Neutron emission from the photon-induced reactions in ultraperipheral ultrarelativistic heavy-ion collisions

TL;DR

This paper models neutron emission in ultraperipheral heavy-ion collisions at LHC energies, analyzing photon-induced reactions and comparing theoretical approaches to recent ALICE experimental data.

Contribution

It introduces a simple two-component model for photon energy transfer and compares it with existing codes, enhancing understanding of neutron emission mechanisms.

Findings

High photon energies are crucial for small neutron multiplicities.

The model aligns with ALICE data on neutron emission.

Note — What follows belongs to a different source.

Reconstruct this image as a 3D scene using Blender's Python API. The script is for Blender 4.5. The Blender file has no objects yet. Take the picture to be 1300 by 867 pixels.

Charged particle emission estimates are discussed in context of recent measurements.

Abstract

The ultraperipheral collisions are the source of various interesting phenomena based on photon-induced reactions. We calculate cross sections for single and any number of n, p, $\alpha$, $\gamma$-rays in ultraperipheral heavy-ion collision for LHC energies. We analyze the production of a given number of neutrons relevant for a recent ALICE experiment, for $\sqrt{s_{NN}}$ = 5.02~TeV. In our approach, we include both single and multiple photon exchanges as well as the fact that not all photon energies are used in the process of equilibration of the residual nucleus. We propose a simple two-component model in which only part of photon energy $E_\gamma$ is changed into the excitation energy of the nucleus ($E_{exc} \neq E_{\gamma}$) and compare its results with outcomes of HIPSE and EMPIRE codes. The role of high photon energies for small neutron multiplicities is discussed. Emission of a small number of neutrons at high photon energies seems to be crucial to understand the new ALICE data. All effects work in the desired direction, but the description of the cross section of four- and five-neutron emission cross sections from first principles is rather demanding. The estimated emission of charged particles such as protons, deuterons and $\alpha$ is shortly discussed and confronted with very recent ALICE data, obtained with the proton Zero Degree Calorimeter.